Dieu veut qu’il fonde un nouvel ordre religieux entièrement voué au culte et à l’apostolat eucharistiques.
Pouvoir dire la messe et consacrer va-t-il combler les aspirations de cet ardent dévot de l’Eucharistie ? Non. Après deux années dans le clergé diocésain, il a le sentiment de n’être pas à sa vraie place et demande à entrer chez les maristes ; il y fait profession en 1838. D’abord directeur du collège de l’ordre à Belley, puis provincial de France et directeur du tiers-ordre, le père Eymard a-t-il atteint son but ? Non car le Ciel ne le veut pas chez les fils du père Colin.
Le nombre effarant de sacrilèges
En 1851, alors qu’il prêche une retraite à Notre-Dame de Fourvière, il est, selon ses propres mots, "fortement impressionné" par une révélation soudaine qui ne peut venir que de Dieu et qui répond à d’anciennes préoccupations, des expériences rassemblées durant sa vie sacerdotale : il perçoit "l’état d’abandon spirituel du clergé séculier", ces prêtres dont il a fait partie, trop souvent réduits par le système concordataire à un rôle de petits fonctionnaires, fréquemment malheureux dans leur ministère, insatisfaits, peu soutenus par leurs évêques, leurs curés, leurs proches et qui tombent parfois, comme l’a dit brutalement Notre-Dame à La Salette, dans "un cloaque d’iniquité" méritant la colère du Ciel.

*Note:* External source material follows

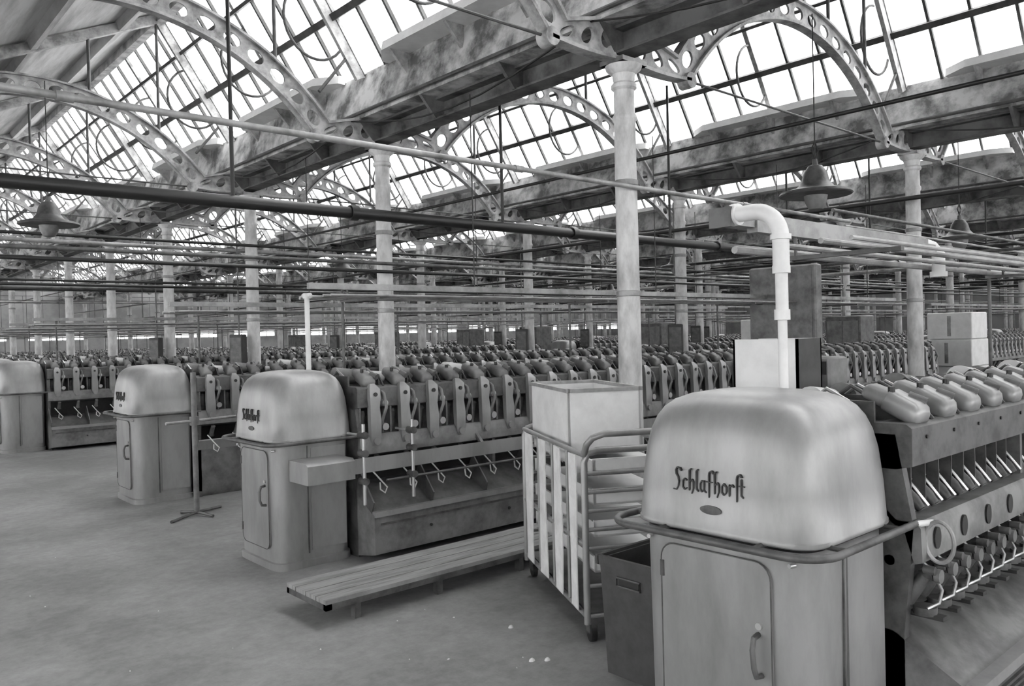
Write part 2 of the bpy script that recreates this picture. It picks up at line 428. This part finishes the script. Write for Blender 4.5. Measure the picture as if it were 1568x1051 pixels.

Pierre-Julien voit aussi "le manque de formation des laïcs", même de bonne volonté, l’absence grandissante de dévotion au très saint sacrement de l’autel, fruit à la fois du recul janséniste vis-à-vis de la communion et des Lumières qui ont tourné en ridicule la Présence réelle. Enfin, il voit le nombre effarant de sacrilèges en tous genres et de profanations contre le Christ véritablement présent dans l’hostie consacrée. Certes, il le sait déjà mais il éprouve désormais la nécessité d’y remédier.
Sa première idée est de former "un tiers ordre masculin" de réparateurs, car il y existe déjà des équivalents féminins de réparatrices adonnées à l’adoration eucharistique pour expier les péchés contre le Saint Sacrement. Peu à peu, le projet prend forme mais Pierre-Julien est toujours insatisfait ; il a le sentiment de ne pas répondre encore aux volontés divines. En fait, il en est de plus en plus convaincu, Dieu veut qu’il fonde un nouvel ordre religieux entièrement voué au culte et à l’apostolat eucharistiques.
À bout de forces
En 1856, après avoir été relevé de ses vœux chez les maristes, Pierre-Julien s’installe à Paris avec quelques compagnons et fonde la congrégation des Prêtres du Saint Sacrement, auxquels s’ajoutera une branche féminine, les Servantes du Saint Sacrement. Usé par les soucis innombrables, les attaques démoniaques, qui vont jusqu’aux violences physiques et aux coups, ainsi qu’il en fait l’aveu à un confrère au printemps 1868, le père Eymard, élu, à son désespoir, prieur général à vie, est à bout de forces. En juillet, on le convainc d’aller se reposer chez lui, à La Mure. Il y meurt, à peine arrivé, le 1er août, foudroyé par une hémorragie cérébrale. Il a 57 ans. Il sera canonisé par Jean XXIII en 1962. Son corps, ramené à Paris, repose avenue de Friedland, dans l’église du Saint Sacrement.